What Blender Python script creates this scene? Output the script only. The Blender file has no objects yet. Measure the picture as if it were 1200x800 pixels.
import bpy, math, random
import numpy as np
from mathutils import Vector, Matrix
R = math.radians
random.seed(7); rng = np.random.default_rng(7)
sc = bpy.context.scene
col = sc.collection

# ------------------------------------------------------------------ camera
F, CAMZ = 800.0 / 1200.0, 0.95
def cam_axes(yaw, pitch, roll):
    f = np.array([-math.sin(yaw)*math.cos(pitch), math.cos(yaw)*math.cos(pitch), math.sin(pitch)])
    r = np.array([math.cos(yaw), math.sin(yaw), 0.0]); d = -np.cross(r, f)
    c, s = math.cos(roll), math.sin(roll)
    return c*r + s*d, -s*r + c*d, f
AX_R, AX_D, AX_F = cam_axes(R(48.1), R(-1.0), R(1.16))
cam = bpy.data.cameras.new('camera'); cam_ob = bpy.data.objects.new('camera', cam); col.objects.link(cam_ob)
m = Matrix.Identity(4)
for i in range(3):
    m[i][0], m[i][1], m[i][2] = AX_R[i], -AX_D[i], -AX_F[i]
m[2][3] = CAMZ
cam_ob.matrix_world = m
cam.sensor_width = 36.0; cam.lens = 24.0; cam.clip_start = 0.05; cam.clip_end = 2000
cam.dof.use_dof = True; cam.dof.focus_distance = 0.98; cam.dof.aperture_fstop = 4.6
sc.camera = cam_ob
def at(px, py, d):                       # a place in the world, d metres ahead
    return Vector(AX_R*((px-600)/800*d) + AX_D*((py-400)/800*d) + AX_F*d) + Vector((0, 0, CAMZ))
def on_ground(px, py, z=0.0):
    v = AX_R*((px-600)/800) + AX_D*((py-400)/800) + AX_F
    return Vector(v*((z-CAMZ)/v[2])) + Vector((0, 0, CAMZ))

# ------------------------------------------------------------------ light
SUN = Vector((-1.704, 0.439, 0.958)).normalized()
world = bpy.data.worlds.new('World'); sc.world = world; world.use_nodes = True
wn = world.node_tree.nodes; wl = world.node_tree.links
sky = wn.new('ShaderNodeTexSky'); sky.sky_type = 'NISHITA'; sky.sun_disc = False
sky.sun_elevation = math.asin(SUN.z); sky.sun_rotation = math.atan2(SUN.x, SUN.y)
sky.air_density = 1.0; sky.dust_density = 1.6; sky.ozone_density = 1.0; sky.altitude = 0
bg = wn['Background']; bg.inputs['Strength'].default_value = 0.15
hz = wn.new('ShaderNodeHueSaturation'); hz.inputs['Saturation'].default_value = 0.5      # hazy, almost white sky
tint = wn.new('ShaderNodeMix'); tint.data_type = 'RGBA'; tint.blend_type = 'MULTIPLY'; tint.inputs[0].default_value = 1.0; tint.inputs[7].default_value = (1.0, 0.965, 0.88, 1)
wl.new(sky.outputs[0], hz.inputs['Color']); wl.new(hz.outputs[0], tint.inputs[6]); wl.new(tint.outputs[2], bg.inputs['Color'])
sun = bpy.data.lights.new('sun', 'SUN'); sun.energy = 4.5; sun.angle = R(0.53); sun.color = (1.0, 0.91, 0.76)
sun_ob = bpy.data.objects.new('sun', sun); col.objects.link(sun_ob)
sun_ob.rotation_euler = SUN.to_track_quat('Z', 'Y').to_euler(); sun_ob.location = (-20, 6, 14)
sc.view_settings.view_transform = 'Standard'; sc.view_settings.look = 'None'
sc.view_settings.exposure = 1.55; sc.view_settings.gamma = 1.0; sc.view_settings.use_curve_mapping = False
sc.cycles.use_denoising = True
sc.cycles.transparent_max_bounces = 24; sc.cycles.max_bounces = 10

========

What to do — Starting at the first line of the listing, retype every line up to and including the one with "col = sc.collection".

Written reply —
What Blender Python script creates this scene? Output the script only. The Blender file has no objects yet. Measure the picture as if it were 1200x800 pixels.
import bpy, math, random
import numpy as np
from mathutils import Vector, Matrix
R = math.radians
random.seed(7); rng = np.random.default_rng(7)
sc = bpy.context.scene
col = sc.collection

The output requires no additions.